Data shown:
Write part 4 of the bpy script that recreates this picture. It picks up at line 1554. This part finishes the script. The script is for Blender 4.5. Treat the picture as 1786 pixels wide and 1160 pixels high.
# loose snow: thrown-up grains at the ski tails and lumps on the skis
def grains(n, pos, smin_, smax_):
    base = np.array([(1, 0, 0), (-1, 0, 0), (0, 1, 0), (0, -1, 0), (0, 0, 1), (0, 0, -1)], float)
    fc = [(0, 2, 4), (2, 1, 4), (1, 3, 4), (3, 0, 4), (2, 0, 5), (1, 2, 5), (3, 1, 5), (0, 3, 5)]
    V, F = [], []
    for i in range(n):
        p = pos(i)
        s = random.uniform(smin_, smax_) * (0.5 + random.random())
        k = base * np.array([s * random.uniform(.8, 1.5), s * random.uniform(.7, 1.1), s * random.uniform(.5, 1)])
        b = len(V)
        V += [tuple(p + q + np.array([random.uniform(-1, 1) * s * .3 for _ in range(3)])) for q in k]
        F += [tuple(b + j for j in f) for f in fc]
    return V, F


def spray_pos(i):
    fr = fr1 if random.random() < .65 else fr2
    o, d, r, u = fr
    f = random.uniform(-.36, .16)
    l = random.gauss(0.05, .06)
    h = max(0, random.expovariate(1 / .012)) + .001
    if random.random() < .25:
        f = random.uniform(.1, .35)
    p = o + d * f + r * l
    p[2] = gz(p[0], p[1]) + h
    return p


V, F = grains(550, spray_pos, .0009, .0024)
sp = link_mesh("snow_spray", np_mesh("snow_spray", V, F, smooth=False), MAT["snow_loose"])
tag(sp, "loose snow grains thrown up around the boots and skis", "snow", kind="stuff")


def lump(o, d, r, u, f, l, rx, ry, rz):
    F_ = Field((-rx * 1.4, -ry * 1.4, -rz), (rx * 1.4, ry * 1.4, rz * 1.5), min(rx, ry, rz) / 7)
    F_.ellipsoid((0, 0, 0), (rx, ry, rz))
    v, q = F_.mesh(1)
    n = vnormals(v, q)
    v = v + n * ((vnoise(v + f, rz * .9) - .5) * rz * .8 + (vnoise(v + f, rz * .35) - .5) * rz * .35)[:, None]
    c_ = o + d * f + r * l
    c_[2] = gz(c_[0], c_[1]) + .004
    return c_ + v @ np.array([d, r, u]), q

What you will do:
Write out the data again, exactly and in full.

Answer to the exercise:
Write part 4 of the bpy script that recreates this picture. It picks up at line 1554. This part finishes the script. The script is for Blender 4.5. Treat the picture as 1786 pixels wide and 1160 pixels high.
# loose snow: thrown-up grains at the ski tails and lumps on the skis
def grains(n, pos, smin_, smax_):
    base = np.array([(1, 0, 0), (-1, 0, 0), (0, 1, 0), (0, -1, 0), (0, 0, 1), (0, 0, -1)], float)
    fc = [(0, 2, 4), (2, 1, 4), (1, 3, 4), (3, 0, 4), (2, 0, 5), (1, 2, 5), (3, 1, 5), (0, 3, 5)]
    V, F = [], []
    for i in range(n):
        p = pos(i)
        s = random.uniform(smin_, smax_) * (0.5 + random.random())
        k = base * np.array([s * random.uniform(.8, 1.5), s * random.uniform(.7, 1.1), s * random.uniform(.5, 1)])
        b = len(V)
        V += [tuple(p + q + np.array([random.uniform(-1, 1) * s * .3 for _ in range(3)])) for q in k]
        F += [tuple(b + j for j in f) for f in fc]
    return V, F


def spray_pos(i):
    fr = fr1 if random.random() < .65 else fr2
    o, d, r, u = fr
    f = random.uniform(-.36, .16)
    l = random.gauss(0.05, .06)
    h = max(0, random.expovariate(1 / .012)) + .001
    if random.random() < .25:
        f = random.uniform(.1, .35)
    p = o + d * f + r * l
    p[2] = gz(p[0], p[1]) + h
    return p


V, F = grains(550, spray_pos, .0009, .0024)
sp = link_mesh("snow_spray", np_mesh("snow_spray", V, F, smooth=False), MAT["snow_loose"])
tag(sp, "loose snow grains thrown up around the boots and skis", "snow", kind="stuff")


def lump(o, d, r, u, f, l, rx, ry, rz):
    F_ = Field((-rx * 1.4, -ry * 1.4, -rz), (rx * 1.4, ry * 1.4, rz * 1.5), min(rx, ry, rz) / 7)
    F_.ellipsoid((0, 0, 0), (rx, ry, rz))
    v, q = F_.mesh(1)
    n = vnormals(v, q)
    v = v + n * ((vnoise(v + f, rz * .9) - .5) * rz * .8 + (vnoise(v + f, rz * .35) - .5) * rz * .35)[:, None]
    c_ = o + d * f + r * l
    c_[2] = gz(c_[0], c_[1]) + .004
    return c_ + v @ np.array([d, r, u]), q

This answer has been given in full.